Petitioner appears to complain of the harshness of section 874. We find petitioner's complaint to be without merit. The Commissioner faces many problems in trying to apply the Federal income tax to foreign persons. Blenheim, supra at 909. Unless a nonresident alien engaged in business in the United States advises the Commissioner of his income and deductions, the Commissioner may never learn of the foreign person's existence and may be unable to determine the correct amount of his taxable income. In recognition of the "fertile danger" to the orderly administration of the income tax as applied to nonresident aliens engaged in business in the United States, Congress conditioned its grant of deductions upon the filing of true and accurate returns. Blenheim, supra at 909; Brittingham v. Commissioner [Dec. 33,856], 66 T.C. 373, 408-409 (1976).
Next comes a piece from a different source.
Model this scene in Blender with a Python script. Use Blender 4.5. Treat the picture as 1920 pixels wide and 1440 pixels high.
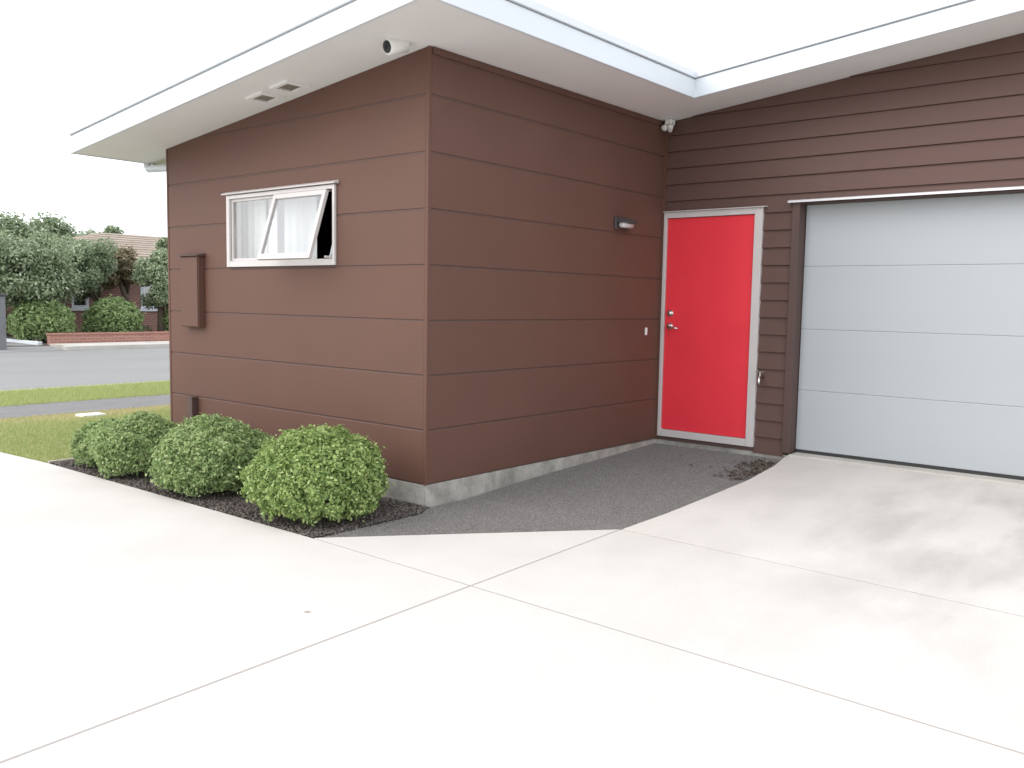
import bpy, bmesh, math, random
import numpy as np
from mathutils import Matrix, Vector

for o in list(bpy.data.objects):
    bpy.data.objects.remove(o)
scene = bpy.context.scene
COL = scene.collection
random.seed(7)
RNG = np.random.default_rng(11)

# ------------------------------------------------------------------ camera
CAM = Vector((4.36505, -4.32795, 1.28164))
YAW, PITCH, ROLL, FPX = 0.693513, -0.0918993, 0.0176, 1672.05
cy, sy, cp, sp = math.cos(YAW), math.sin(YAW), math.cos(PITCH), math.sin(PITCH)
fwd = Vector((-sy * cp, cy * cp, sp)); right = Vector((cy, sy, 0)); up = right.cross(fwd)
cr, sr = math.cos(ROLL), math.sin(ROLL)
r2 = cr * right + sr * up; u2 = -sr * right + cr * up
cam_data = bpy.data.cameras.new('camera'); cam = bpy.data.objects.new('camera', cam_data); COL.objects.link(cam)
cam.matrix_world = Matrix(((r2.x, u2.x, -fwd.x, CAM.x), (r2.y, u2.y, -fwd.y, CAM.y), (r2.z, u2.z, -fwd.z, CAM.z), (0, 0, 0, 1)))
cam_data.sensor_width = 36.0; cam_data.lens = FPX / 1920 * 36.0
cam_data.clip_start = 0.05; cam_data.clip_end = 2000
scene.camera = cam

# ------------------------------------------------------------------ sky, sun, exposure
SUN_AZ, SUN_EL = math.radians(212), math.radians(38)      # compass style: clockwise from +Y
world = bpy.data.worlds.new('World'); scene.world = world; world.use_nodes = True
wn, wl = world.node_tree.nodes, world.node_tree.links
wn.clear()
w_out = wn.new('ShaderNodeOutputWorld'); w_bg = wn.new('ShaderNodeBackground')
w_sky = wn.new('ShaderNodeTexSky'); w_sky.sky_type = 'NISHITA'; w_sky.sun_disc = False
w_sky.sun_elevation = SUN_EL; w_sky.sun_rotation = SUN_AZ
w_sky.air_density = 1.0; w_sky.dust_density = 4.0; w_sky.ozone_density = 1.0
w_mix = wn.new('ShaderNodeMix'); w_mix.data_type = 'RGBA'; w_mix.inputs['Factor'].default_value = 0.86
w_mix.inputs['B'].default_value = (8.6, 8.8, 9.2, 1)      # an even white cloud deck over the clear sky
wl.new(w_sky.outputs['Color'], w_mix.inputs['A'])
wl.new(w_mix.outputs['Result'], w_bg.inputs['Color'])
w_bg.inputs['Strength'].default_value = 0.12
wl.new(w_bg.outputs['Background'], w_out.inputs['Surface'])

sun_d = bpy.data.lights.new('sun', 'SUN'); sun_d.energy = 0.65; sun_d.angle = math.radians(50); sun_d.color = (1.0, 0.965, 0.91)
sun = bpy.data.objects.new('sun', sun_d); COL.objects.link(sun)
to_sun = Vector((math.sin(SUN_AZ) * math.cos(SUN_EL), math.cos(SUN_AZ) * math.cos(SUN_EL), math.sin(SUN_EL)))
sun.rotation_euler = to_sun.to_track_quat('Z', 'Y').to_euler(); sun.location = (0, -5, 12)

scene.render.engine = 'CYCLES'
scene.view_settings.view_transform = 'Standard'; scene.view_settings.look = 'None'
scene.view_settings.gamma = 1.0; scene.view_settings.use_curve_mapping = False
scene.view_settings.exposure = 1.0

# ------------------------------------------------------------------ helpers
WLOC = {}
def reg(o, parent, w):
    WLOC[o.name] = Vector(w)
    if parent is not None:
        o.parent = parent; o.location = Vector(w) - WLOC[parent.name]
    else:
        o.location = Vector(w)
    COL.objects.link(o)
    return o
def tag(o, label=None, cat=None, group=None, kind=None):
    if label: o['label'] = label
    if cat: o['category'] = cat
    if group: o['group'] = group
    if kind: o['kind'] = kind
    return o
def empty(name, loc, label=None, cat=None, group=None, kind=None):
    o = bpy.data.objects.new(name, None); o.empty_display_size = 0.1
    return tag(reg(o, None, loc), label, cat, group, kind)
def from_bm(name, bm, mat, parent=None, smooth=False):
    bmesh.ops.recalc_face_normals(bm, faces=bm.faces[:])
    cs = [v.co for v in bm.verts]
    c = Vector(((min(v.x for v in cs) + max(v.x for v in cs)) / 2, (min(v.y for v in cs) + max(v.y for v in cs)) / 2, min(v.z for v in cs)))
    bmesh.ops.translate(bm, verts=bm.verts[:], vec=-c)
    me = bpy.data.meshes.new(name); bm.to_mesh(me); bm.free()
    if smooth:
        for p in me.polygons: p.use_smooth = True
    me.materials.append(mat)
    return reg(bpy.data.objects.new(name, me), parent, c)
def bm_box(bm, a, b, bev=0.0):
    vs = [bm.verts.new((x, y, z)) for x in (a[0], b[0]) for y in (a[1], b[1]) for z in (a[2], b[2])]
    F = [(0, 1, 3, 2), (4, 6, 7, 5), (0, 4, 5, 1), (2, 3, 7, 6), (0, 2, 6, 4), (1, 5, 7, 3)]
    fs = [bm.faces.new([vs[i] for i in f]) for f in F]
    if bev:
        es = list({e for f in fs for e in f.edges})
        bmesh.ops.bevel(bm, geom=es, offset=bev, segments=2, affect='EDGES', profile=0.5)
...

In light of petitioner's failure to file timely returns for the taxable years 1988, 1989, 1990, 1991, and 1992, and the legal precedents, we cannot say that respondent's disallowance of petitioner's deductions in these years was unreasonable. Petitioner has not carried his burden of proving that the position of the United States was not substantially justified, and, as such, he is not entitled to reasonable litigation and administrative costs under section 7430. Accordingly, we need not reach the issues of: (1) Whether petitioner unreasonably protracted the proceeding; (2) whether petitioner complied with the net worth requirement; and (3) whether the requested costs and attorney's fees are reasonable.

Accordingly, petitioner's motion shall be denied.

An appropriate order will be issued, and a decision will be entered.